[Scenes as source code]

☆ ☆ ☆ ☆

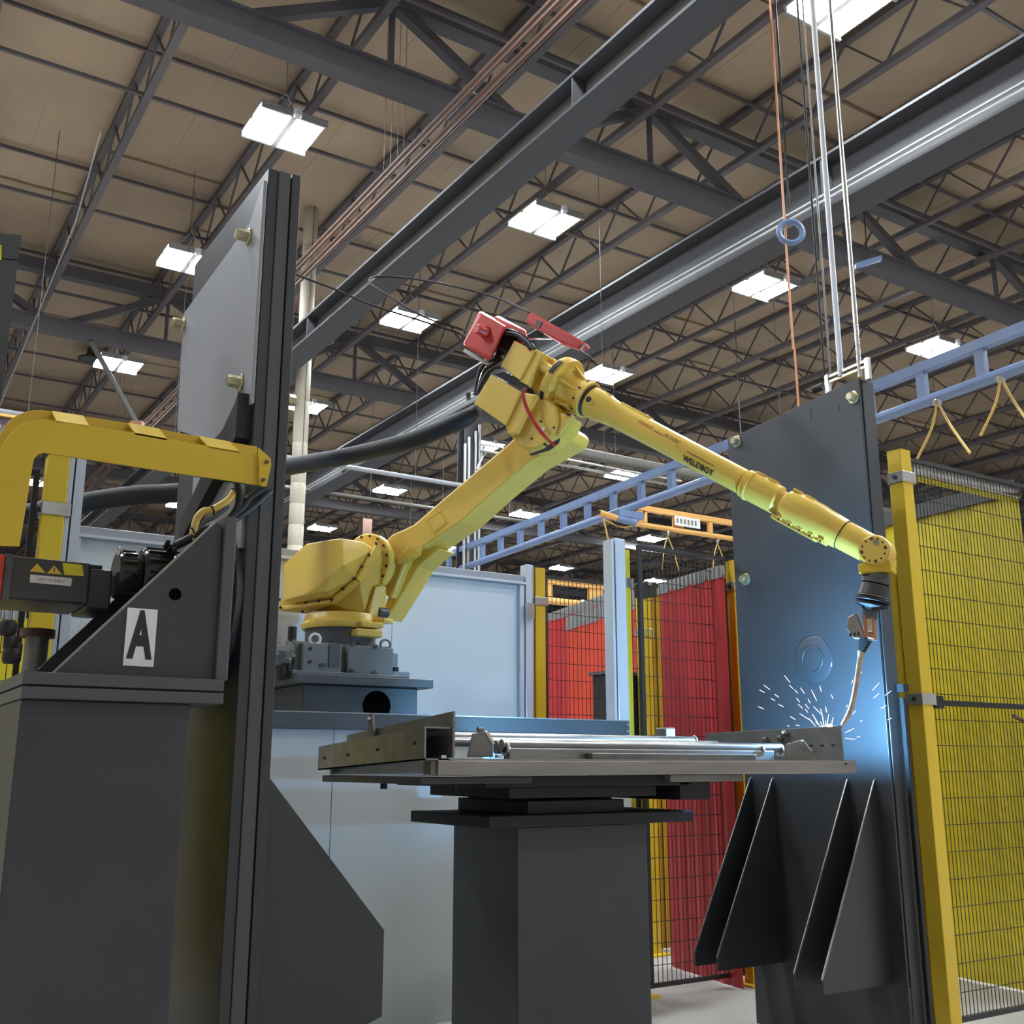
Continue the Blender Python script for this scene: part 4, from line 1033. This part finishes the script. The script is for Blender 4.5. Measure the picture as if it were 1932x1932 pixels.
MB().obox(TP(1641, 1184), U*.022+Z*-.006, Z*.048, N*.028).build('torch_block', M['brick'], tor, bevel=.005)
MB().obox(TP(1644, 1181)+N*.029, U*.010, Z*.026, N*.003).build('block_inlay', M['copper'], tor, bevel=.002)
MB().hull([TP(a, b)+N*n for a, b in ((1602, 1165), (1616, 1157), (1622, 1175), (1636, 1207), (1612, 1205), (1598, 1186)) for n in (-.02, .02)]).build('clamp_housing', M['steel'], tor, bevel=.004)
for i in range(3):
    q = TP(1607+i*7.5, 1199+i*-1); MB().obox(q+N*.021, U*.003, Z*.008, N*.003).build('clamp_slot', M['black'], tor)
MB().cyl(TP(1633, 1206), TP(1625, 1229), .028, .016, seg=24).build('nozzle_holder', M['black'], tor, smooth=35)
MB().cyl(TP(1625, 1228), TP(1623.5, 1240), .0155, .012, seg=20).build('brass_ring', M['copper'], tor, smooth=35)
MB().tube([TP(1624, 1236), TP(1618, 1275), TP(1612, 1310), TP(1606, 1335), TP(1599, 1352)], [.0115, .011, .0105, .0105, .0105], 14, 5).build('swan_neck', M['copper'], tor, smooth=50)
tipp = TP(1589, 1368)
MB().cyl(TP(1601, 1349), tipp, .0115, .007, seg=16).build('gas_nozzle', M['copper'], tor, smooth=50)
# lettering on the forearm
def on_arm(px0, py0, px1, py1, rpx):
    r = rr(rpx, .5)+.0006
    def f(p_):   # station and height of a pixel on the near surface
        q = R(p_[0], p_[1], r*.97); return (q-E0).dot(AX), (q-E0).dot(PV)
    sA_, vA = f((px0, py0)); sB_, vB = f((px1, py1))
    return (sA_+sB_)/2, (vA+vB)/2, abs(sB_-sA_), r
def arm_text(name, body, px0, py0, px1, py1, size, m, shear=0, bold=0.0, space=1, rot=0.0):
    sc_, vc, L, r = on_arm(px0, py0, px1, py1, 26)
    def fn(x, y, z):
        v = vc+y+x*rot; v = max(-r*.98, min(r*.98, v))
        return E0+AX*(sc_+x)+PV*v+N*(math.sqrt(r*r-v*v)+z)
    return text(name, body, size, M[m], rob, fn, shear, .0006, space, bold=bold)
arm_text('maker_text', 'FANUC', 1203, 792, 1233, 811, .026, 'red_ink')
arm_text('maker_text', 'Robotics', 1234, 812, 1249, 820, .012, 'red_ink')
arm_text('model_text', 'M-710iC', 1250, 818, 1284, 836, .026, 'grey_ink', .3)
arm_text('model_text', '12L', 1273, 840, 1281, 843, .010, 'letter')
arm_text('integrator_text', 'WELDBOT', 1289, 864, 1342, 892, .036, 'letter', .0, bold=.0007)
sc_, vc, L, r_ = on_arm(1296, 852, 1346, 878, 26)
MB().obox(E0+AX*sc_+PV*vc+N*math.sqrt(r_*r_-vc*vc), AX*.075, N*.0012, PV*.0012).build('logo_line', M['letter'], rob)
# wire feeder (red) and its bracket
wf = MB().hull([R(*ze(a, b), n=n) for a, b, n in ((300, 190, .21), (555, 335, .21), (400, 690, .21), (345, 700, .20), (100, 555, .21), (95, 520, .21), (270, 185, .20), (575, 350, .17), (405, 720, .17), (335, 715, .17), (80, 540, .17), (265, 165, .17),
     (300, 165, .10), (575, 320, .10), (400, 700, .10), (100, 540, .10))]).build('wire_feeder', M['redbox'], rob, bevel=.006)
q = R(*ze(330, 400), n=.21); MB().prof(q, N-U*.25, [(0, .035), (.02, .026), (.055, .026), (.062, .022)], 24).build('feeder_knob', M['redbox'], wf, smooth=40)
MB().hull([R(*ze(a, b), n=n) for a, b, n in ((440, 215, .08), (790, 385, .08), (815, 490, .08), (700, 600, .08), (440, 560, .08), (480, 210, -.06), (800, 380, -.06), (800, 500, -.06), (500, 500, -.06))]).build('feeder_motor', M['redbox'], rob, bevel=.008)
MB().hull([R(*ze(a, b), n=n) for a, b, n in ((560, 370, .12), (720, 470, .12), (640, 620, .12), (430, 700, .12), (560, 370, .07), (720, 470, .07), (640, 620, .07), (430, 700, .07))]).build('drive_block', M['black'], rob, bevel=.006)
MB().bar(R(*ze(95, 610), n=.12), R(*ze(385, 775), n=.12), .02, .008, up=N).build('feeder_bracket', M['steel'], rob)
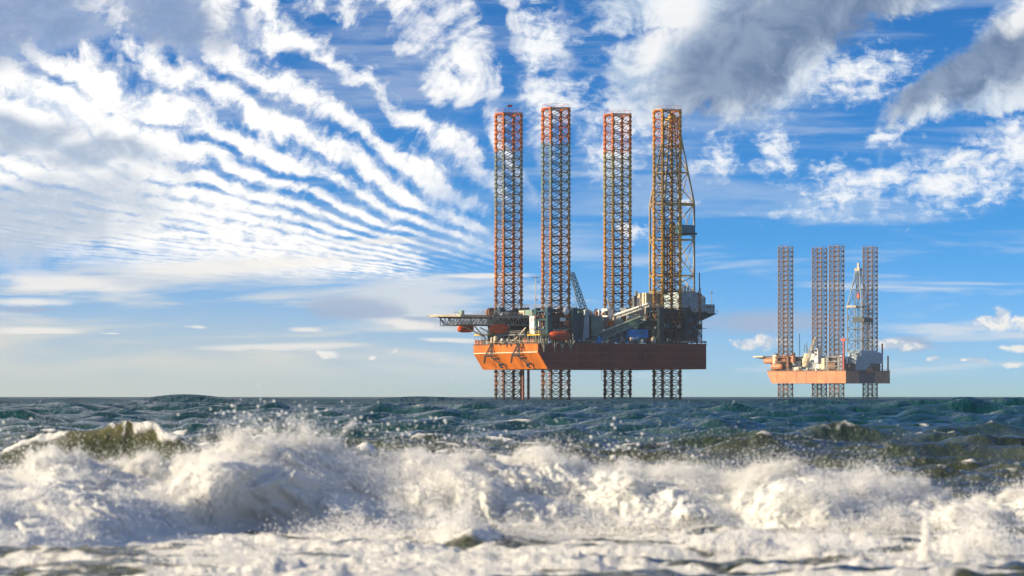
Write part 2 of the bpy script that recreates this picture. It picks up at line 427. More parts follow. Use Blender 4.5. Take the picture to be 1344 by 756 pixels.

☆ ☆ ☆ ☆

> _What to produce_: Without the pictures, write out all of the material exactly.

> _Output for this exercise_:
Continue the Blender Python script for this scene: part 4, from line 1033. This part finishes the script. The script is for Blender 4.5. Measure the picture as if it were 1932x1932 pixels.
MB().obox(TP(1641, 1184), U*.022+Z*-.006, Z*.048, N*.028).build('torch_block', M['brick'], tor, bevel=.005)
MB().obox(TP(1644, 1181)+N*.029, U*.010, Z*.026, N*.003).build('block_inlay', M['copper'], tor, bevel=.002)
MB().hull([TP(a, b)+N*n for a, b in ((1602, 1165), (1616, 1157), (1622, 1175), (1636, 1207), (1612, 1205), (1598, 1186)) for n in (-.02, .02)]).build('clamp_housing', M['steel'], tor, bevel=.004)
for i in range(3):
    q = TP(1607+i*7.5, 1199+i*-1); MB().obox(q+N*.021, U*.003, Z*.008, N*.003).build('clamp_slot', M['black'], tor)
MB().cyl(TP(1633, 1206), TP(1625, 1229), .028, .016, seg=24).build('nozzle_holder', M['black'], tor, smooth=35)
MB().cyl(TP(1625, 1228), TP(1623.5, 1240), .0155, .012, seg=20).build('brass_ring', M['copper'], tor, smooth=35)
MB().tube([TP(1624, 1236), TP(1618, 1275), TP(1612, 1310), TP(1606, 1335), TP(1599, 1352)], [.0115, .011, .0105, .0105, .0105], 14, 5).build('swan_neck', M['copper'], tor, smooth=50)
tipp = TP(1589, 1368)
MB().cyl(TP(1601, 1349), tipp, .0115, .007, seg=16).build('gas_nozzle', M['copper'], tor, smooth=50)
# lettering on the forearm
def on_arm(px0, py0, px1, py1, rpx):
    r = rr(rpx, .5)+.0006
    def f(p_):   # station and height of a pixel on the near surface
        q = R(p_[0], p_[1], r*.97); return (q-E0).dot(AX), (q-E0).dot(PV)
    sA_, vA = f((px0, py0)); sB_, vB = f((px1, py1))
    return (sA_+sB_)/2, (vA+vB)/2, abs(sB_-sA_), r
def arm_text(name, body, px0, py0, px1, py1, size, m, shear=0, bold=0.0, space=1, rot=0.0):
    sc_, vc, L, r = on_arm(px0, py0, px1, py1, 26)
    def fn(x, y, z):
        v = vc+y+x*rot; v = max(-r*.98, min(r*.98, v))
        return E0+AX*(sc_+x)+PV*v+N*(math.sqrt(r*r-v*v)+z)
    return text(name, body, size, M[m], rob, fn, shear, .0006, space, bold=bold)
arm_text('maker_text', 'FANUC', 1203, 792, 1233, 811, .026, 'red_ink')
arm_text('maker_text', 'Robotics', 1234, 812, 1249, 820, .012, 'red_ink')
arm_text('model_text', 'M-710iC', 1250, 818, 1284, 836, .026, 'grey_ink', .3)
arm_text('model_text', '12L', 1273, 840, 1281, 843, .010, 'letter')
arm_text('integrator_text', 'WELDBOT', 1289, 864, 1342, 892, .036, 'letter', .0, bold=.0007)
sc_, vc, L, r_ = on_arm(1296, 852, 1346, 878, 26)
MB().obox(E0+AX*sc_+PV*vc+N*math.sqrt(r_*r_-vc*vc), AX*.075, N*.0012, PV*.0012).build('logo_line', M['letter'], rob)
# wire feeder (red) and its bracket
wf = MB().hull([R(*ze(a, b), n=n) for a, b, n in ((300, 190, .21), (555, 335, .21), (400, 690, .21), (345, 700, .20), (100, 555, .21), (95, 520, .21), (270, 185, .20), (575, 350, .17), (405, 720, .17), (335, 715, .17), (80, 540, .17), (265, 165, .17),
     (300, 165, .10), (575, 320, .10), (400, 700, .10), (100, 540, .10))]).build('wire_feeder', M['redbox'], rob, bevel=.006)
q = R(*ze(330, 400), n=.21); MB().prof(q, N-U*.25, [(0, .035), (.02, .026), (.055, .026), (.062, .022)], 24).build('feeder_knob', M['redbox'], wf, smooth=40)
MB().hull([R(*ze(a, b), n=n) for a, b, n in ((440, 215, .08), (790, 385, .08), (815, 490, .08), (700, 600, .08), (440, 560, .08), (480, 210, -.06), (800, 380, -.06), (800, 500, -.06), (500, 500, -.06))]).build('feeder_motor', M['redbox'], rob, bevel=.008)
MB().hull([R(*ze(a, b), n=n) for a, b, n in ((560, 370, .12), (720, 470, .12), (640, 620, .12), (430, 700, .12), (560, 370, .07), (720, 470, .07), (640, 620, .07), (430, 700, .07))]).build('drive_block', M['black'], rob, bevel=.006)
MB().bar(R(*ze(95, 610), n=.12), R(*ze(385, 775), n=.12), .02, .008, up=N).build('feeder_bracket', M['steel'], rob)
Write part 2 of the bpy script that recreates this picture. It picks up at line 427. More parts follow. Use Blender 4.5. Take the picture to be 1344 by 756 pixels.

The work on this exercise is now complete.